Desde este lunes, Pekín se convierte en el epicentro de una nueva geopolítica que, cada vez con más fuerza, desplaza el eje de influencia global hacia el oriente. El IV Foro Ministerial China–CELAC no es solo una cita diplomática; es la consolidación de una estrategia de largo aliento con la que el gigante asiático pretende tejer vínculos sólidos con América Latina, en momentos en que la tensión con Estados Unidos se agudiza por razones comerciales, tecnológicas y militares. En este contexto, el presidente Gustavo Petro asume un rol protagónico: preside el foro y, con ello, representa una región en transformación.
La participación del mandatario colombiano, que ha defendido una política exterior multipolar, es coherente con su discurso de autonomía regional frente a las grandes potencias. Sin embargo, no llega sin dilemas. En la mesa estarán no solo los intereses comunes de infraestructura, comercio e inversión, sino también los silencios que comprometen: derechos humanos, vigilancia tecnológica, deuda externa y dependencia estratégica. Petro, quien ha intentado mostrarse como un defensor del Sur Global, deberá balancear los discursos con realidades que, en muchos casos, superan la retórica.

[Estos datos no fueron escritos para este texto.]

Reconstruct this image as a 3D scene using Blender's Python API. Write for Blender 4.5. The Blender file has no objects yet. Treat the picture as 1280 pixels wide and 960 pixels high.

China, por su parte, avanza con pragmatismo. Más de dos tercios de los países latinoamericanos ya hacen parte de la Iniciativa de la Franja y la Ruta, su ambicioso megaproyecto de conectividad global, cuyo músculo financiero supera el billón de dólares. La Celac, como bloque, representa para Pekín una oportunidad: es la entrada a un continente rico en materias primas, crucial en la transición energética global, y necesitado de inversión en infraestructura. A cambio, los países del sur obtienen carreteras, puertos, telecomunicaciones… y una nueva forma de dependencia.
En este tablero, Colombia busca reposicionarse. Tradicionalmente aliada de Washington, su presencia activa en Pekín —liderando incluso la agenda multilateral— indica un cambio de tono que, sin ser confrontacional, sí apunta a una mayor autonomía. Para Petro, este foro es también una vitrina: busca proyectar su liderazgo más allá del ámbito doméstico, marcado por tensiones políticas, y mostrar una cara más estratégica e internacionalista. Pero con la vitrina viene también la exposición: cada palabra, cada gesto, cada omisión será leído con lupa en Washington, Bruselas y, por supuesto, en casa.
Uno de los temas clave será el comercio. China ya ha superado a Estados Unidos como principal socio de economías como Brasil, Perú y Chile. Colombia, aunque aún mantiene un mayor flujo con el norte, no es ajena a la tendencia. El desafío será cómo aprovechar esa relación sin caer en la subordinación: cómo diversificar exportaciones, proteger sectores sensibles y negociar condiciones que no hipotecan el futuro a cambio de capital inmediato. La diplomacia económica, más que nunca, será la herramienta fundamental.
El foro también será un termómetro político. Mientras algunos países del bloque mantienen gobiernos de izquierda con afinidad ideológica al modelo de desarrollo chino, otros —más liberales o conservadores— ven en la relación con Pekín una oportunidad comercial, pero con recelos políticos. Petro deberá navegar entre esas dos aguas, intentando construir consensos regionales que le den fuerza al bloque sin fracturar su unidad. La Celac, en ese sentido, enfrenta una de sus pruebas más importantes como actor real y no sólo simbólico.
A Pekín no le interesa ideología, sino influencia. Y América Latina ofrece un terreno fértil: una región con enormes necesidades de inversión, debilidades institucionales en algunos frentes, y una urgencia compartida de salir de la marginalidad global. China ofrece un trato sin condiciones políticas explícitas, lo que seduce a muchos gobiernos cansados de las imposiciones del FMI o de la tradicional agenda estadounidense. Pero esa libertad tiene un precio: menos controles, menos transparencia y, muchas veces, menos soberanía a largo plazo.
El foro que comienza esta semana no será una cumbre más. Será un punto de inflexión. Y Petro, al frente de la delegación latinoamericana, tendrá la oportunidad —y el reto— de moldear un nuevo tipo de relación con una potencia emergente. Si lo hace bien, Colombia puede ganar protagonismo regional y abrir nuevas rutas de desarrollo. Si lo hace mal, corre el riesgo de quedar atrapada entre gigantes, sin voz propia ni rumbo claro. En Pekín se juega mucho más que tratados: se negocia el lugar de América Latina en el siglo XXI.